• **WHAT TO PRODUCE**:
Find the lines containing "stretch" and say how many there are, with no other words.

• **DATA EXTRACT**:
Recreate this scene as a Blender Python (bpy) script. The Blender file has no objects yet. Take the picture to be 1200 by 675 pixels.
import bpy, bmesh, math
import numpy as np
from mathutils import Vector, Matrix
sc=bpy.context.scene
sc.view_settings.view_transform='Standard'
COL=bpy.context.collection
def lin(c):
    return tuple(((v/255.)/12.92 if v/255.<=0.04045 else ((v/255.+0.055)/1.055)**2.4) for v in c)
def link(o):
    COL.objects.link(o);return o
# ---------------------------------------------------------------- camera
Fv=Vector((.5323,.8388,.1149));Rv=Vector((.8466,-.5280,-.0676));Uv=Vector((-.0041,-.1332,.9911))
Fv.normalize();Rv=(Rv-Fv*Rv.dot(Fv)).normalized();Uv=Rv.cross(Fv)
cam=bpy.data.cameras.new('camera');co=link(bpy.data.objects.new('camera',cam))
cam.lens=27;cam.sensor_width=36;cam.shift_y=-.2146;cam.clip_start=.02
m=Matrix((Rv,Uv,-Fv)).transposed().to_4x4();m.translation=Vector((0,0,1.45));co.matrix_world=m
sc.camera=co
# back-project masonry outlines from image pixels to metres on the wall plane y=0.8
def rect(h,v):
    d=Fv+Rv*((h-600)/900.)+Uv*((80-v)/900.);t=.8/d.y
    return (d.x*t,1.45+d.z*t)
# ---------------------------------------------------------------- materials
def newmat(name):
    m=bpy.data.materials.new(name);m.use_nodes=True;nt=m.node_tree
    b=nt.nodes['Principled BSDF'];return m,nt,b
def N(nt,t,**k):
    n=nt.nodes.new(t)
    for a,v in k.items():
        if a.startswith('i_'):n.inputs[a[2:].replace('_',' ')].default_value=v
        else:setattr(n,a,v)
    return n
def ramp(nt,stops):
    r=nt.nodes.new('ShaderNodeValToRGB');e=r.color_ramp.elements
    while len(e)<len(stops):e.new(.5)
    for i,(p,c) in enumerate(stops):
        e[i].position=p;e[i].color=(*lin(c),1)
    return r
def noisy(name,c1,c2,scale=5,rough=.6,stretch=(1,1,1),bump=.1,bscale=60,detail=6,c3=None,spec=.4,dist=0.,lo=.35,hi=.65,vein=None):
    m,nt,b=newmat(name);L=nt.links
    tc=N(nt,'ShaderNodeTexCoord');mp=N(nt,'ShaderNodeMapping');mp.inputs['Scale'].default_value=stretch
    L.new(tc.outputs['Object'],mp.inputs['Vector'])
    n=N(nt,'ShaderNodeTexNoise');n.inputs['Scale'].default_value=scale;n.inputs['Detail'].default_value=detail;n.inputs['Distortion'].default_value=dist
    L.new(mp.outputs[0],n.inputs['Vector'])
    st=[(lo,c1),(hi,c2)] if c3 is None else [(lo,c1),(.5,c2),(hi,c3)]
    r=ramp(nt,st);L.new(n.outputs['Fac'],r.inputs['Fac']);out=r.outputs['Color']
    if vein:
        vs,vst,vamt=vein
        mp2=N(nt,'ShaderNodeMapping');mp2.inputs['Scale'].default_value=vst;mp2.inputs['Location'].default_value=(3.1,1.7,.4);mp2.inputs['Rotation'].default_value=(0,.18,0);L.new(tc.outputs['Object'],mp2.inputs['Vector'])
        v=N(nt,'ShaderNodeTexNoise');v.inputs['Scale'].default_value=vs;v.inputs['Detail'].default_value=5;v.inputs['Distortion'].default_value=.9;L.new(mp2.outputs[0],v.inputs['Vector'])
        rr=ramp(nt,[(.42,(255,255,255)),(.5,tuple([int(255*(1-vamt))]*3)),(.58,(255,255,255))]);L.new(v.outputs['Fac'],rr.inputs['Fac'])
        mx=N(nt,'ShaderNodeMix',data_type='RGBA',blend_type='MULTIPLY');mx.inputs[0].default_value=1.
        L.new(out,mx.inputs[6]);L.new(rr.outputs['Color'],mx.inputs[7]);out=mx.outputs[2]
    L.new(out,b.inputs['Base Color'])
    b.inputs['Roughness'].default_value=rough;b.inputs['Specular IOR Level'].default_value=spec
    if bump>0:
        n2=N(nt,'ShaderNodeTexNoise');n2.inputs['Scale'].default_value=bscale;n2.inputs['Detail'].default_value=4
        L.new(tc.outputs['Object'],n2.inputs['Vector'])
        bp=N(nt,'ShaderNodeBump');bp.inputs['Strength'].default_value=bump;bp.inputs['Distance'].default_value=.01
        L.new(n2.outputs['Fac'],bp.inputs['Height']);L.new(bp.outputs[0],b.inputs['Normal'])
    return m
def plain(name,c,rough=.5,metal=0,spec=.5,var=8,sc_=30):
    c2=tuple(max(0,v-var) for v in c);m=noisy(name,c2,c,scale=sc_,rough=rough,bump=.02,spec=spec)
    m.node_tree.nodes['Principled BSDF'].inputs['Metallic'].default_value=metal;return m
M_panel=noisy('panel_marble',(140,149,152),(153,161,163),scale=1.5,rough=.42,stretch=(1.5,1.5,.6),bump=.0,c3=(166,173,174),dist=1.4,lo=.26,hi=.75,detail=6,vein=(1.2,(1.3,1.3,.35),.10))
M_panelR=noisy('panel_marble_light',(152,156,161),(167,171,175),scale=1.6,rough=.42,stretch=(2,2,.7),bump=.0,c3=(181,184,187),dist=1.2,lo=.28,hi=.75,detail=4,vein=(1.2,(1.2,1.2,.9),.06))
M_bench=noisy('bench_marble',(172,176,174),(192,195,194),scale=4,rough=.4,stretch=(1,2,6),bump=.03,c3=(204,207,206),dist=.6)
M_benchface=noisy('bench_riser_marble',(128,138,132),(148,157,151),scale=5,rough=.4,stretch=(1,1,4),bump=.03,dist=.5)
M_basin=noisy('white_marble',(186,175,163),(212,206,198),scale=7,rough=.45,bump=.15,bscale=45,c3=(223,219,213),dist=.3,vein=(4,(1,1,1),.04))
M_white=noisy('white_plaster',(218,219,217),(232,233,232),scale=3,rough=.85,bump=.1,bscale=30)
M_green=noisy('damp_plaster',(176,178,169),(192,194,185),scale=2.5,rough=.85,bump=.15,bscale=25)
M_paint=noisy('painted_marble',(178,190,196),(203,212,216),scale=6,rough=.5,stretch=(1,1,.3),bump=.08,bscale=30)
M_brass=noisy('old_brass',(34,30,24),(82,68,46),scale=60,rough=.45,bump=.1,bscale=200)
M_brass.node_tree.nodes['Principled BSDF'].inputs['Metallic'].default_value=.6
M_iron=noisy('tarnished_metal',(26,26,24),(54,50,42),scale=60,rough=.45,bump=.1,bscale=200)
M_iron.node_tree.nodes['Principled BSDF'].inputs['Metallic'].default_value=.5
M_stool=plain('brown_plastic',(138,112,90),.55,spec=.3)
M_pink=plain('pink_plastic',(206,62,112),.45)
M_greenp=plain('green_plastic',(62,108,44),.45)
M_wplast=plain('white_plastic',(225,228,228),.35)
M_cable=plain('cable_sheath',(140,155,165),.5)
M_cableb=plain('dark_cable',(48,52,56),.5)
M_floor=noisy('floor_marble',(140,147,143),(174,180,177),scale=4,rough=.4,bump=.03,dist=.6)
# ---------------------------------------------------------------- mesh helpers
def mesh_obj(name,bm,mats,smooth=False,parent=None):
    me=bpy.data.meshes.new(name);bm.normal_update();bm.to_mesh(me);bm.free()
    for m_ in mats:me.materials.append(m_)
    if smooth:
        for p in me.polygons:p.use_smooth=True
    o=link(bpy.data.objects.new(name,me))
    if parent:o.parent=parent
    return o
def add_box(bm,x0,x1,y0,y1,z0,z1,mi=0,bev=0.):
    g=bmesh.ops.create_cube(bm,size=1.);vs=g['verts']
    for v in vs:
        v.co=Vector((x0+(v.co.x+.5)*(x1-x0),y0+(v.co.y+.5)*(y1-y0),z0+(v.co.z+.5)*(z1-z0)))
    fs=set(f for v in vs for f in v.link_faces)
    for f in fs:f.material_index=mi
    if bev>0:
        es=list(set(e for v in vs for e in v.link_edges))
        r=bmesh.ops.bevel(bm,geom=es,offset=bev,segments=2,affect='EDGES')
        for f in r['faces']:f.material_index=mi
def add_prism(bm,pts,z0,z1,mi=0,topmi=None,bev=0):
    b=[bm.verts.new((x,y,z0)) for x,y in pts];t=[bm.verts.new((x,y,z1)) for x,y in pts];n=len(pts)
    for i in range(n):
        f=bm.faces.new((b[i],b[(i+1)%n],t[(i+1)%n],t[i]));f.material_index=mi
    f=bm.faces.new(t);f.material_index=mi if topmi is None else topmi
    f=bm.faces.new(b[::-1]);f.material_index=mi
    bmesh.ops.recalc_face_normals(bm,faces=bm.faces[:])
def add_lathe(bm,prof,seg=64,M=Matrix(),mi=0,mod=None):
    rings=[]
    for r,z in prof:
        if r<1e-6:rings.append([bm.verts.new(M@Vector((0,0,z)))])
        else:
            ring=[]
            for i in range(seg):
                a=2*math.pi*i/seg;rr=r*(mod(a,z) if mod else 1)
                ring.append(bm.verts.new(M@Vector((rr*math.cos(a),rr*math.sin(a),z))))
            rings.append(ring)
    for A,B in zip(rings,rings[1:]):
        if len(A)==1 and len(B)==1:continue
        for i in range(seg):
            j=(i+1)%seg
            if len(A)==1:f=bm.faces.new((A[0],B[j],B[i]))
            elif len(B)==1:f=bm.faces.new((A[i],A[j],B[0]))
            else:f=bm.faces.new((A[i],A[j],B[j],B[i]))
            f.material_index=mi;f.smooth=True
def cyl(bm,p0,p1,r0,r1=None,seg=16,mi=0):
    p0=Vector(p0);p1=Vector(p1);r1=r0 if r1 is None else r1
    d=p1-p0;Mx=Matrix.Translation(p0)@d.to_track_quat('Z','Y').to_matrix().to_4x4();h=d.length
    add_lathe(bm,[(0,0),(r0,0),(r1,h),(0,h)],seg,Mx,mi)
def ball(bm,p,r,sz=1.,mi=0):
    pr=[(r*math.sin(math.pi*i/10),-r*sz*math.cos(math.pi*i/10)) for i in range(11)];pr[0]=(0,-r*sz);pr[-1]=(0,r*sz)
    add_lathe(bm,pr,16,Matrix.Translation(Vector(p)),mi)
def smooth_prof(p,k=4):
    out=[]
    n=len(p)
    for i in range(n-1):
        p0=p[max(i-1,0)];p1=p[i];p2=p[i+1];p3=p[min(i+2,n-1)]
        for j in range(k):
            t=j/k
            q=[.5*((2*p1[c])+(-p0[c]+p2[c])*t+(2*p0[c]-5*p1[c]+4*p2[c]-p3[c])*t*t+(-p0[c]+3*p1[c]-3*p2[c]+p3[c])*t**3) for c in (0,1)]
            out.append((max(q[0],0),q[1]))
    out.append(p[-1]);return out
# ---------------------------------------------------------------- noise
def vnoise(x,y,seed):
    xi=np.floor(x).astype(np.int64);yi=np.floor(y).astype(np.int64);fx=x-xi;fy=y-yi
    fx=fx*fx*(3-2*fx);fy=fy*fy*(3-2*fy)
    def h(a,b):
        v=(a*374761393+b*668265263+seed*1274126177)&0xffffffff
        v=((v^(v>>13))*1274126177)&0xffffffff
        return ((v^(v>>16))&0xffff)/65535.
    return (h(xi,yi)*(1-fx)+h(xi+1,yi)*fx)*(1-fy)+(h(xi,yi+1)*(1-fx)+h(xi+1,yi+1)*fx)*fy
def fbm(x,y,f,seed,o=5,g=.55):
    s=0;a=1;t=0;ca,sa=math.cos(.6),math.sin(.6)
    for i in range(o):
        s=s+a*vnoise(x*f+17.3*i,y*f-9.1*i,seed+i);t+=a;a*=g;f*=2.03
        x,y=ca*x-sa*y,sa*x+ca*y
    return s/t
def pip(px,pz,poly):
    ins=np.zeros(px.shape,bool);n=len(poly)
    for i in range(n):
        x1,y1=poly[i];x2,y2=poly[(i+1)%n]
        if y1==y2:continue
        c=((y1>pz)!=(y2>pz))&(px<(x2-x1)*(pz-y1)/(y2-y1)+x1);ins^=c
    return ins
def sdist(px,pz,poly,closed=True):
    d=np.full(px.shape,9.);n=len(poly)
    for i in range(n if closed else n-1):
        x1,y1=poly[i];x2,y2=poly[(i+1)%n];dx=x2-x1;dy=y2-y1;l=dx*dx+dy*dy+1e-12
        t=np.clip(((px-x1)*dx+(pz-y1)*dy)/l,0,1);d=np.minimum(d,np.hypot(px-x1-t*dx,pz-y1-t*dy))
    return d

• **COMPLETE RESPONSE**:
7